Mais même si Liebknecht est enfermé entre les pierres du cachot, ses déclarations et son action restent des témoignages irréfragables de sa foi politique. « 11 m’est pénible d’écrire ce qui suit (Liebknecht s’exprimait ainsi dans sa lettre aux socialistes anglais en décembre 1914) alors que notre aurore porteuse d’espoir, l’Internationale, est par terre, fracassée, et que de nombreux socialistes des pays en guerre – y compris l’Allemagne – suivent volontairement le char de l’Impérialisme… Mais je suis fier et heureux de vous adresser mon salut [au Parti Indépendant des Travailleurs] à vous qui, ensemble, avec nos camarades serbes et russes, avez sauvé l’honneur du Socialisme dans cette bourrasque démente… Toutes ces belles paroles comme « défense nationale » et « libération des peuples » dont l’Impérialisme se sert pour orner ses instruments de mort ne sont que tromperies. Chaque parti socialiste trouve son propre ennemi, l’ennemi de l’Internationale, en son propre pays. » N’est-ce pas assez clair ? Liebknecht a combattu l’ennemi en son propre pays. Il est nôtre, non vôtre ! Toute sa dernière activité est restée fidèle à la ligne de Zimmerwald, où il se trouvait dans les rangs du groupe révolutionnaire « Internationale » (Luxembourg-Mehring). Quand on pense que les déclarations les plus significatives de Liebknecht furent publiées dans L’Humanité !

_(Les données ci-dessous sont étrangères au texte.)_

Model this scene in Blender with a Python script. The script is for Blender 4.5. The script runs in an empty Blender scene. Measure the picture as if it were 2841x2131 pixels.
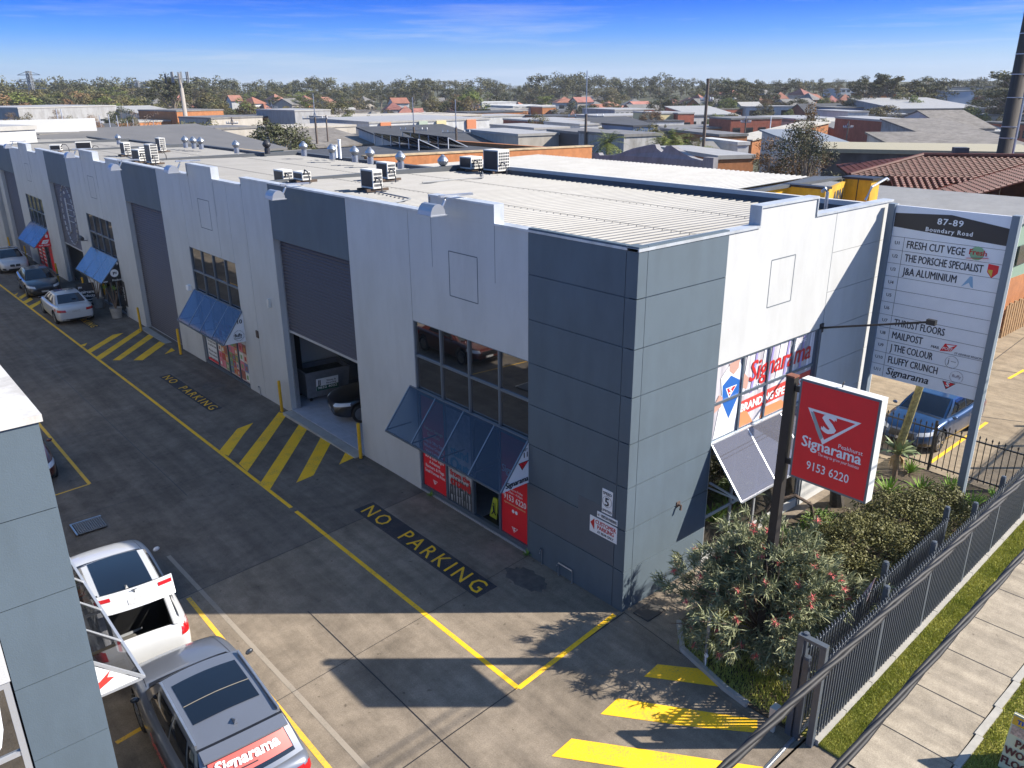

Les gens ont la mémoire courte ! Pourquoi ne transforme-t-on pas le prisonnier des Hohenzollern en allié des Romanov ? Âmes basses ! La fraternité de L’Humanité, de Prisiv1 avec Liebknecht apparaîtra dans l’histoire de cette époque maudite comme l’exemple le plus frappant de la corruption social-patriote !

1 Prisiv use, dans sa traduction, du mot « tract ». Nous n’avons pas vu l’original mais il est clair que le mot employé fut Blatt (journal, publication). Les motifs de Prisiv sont les mêmes que ceux de Gourliande, qui traitait la presse d’opposition de « tracts gauchistes ».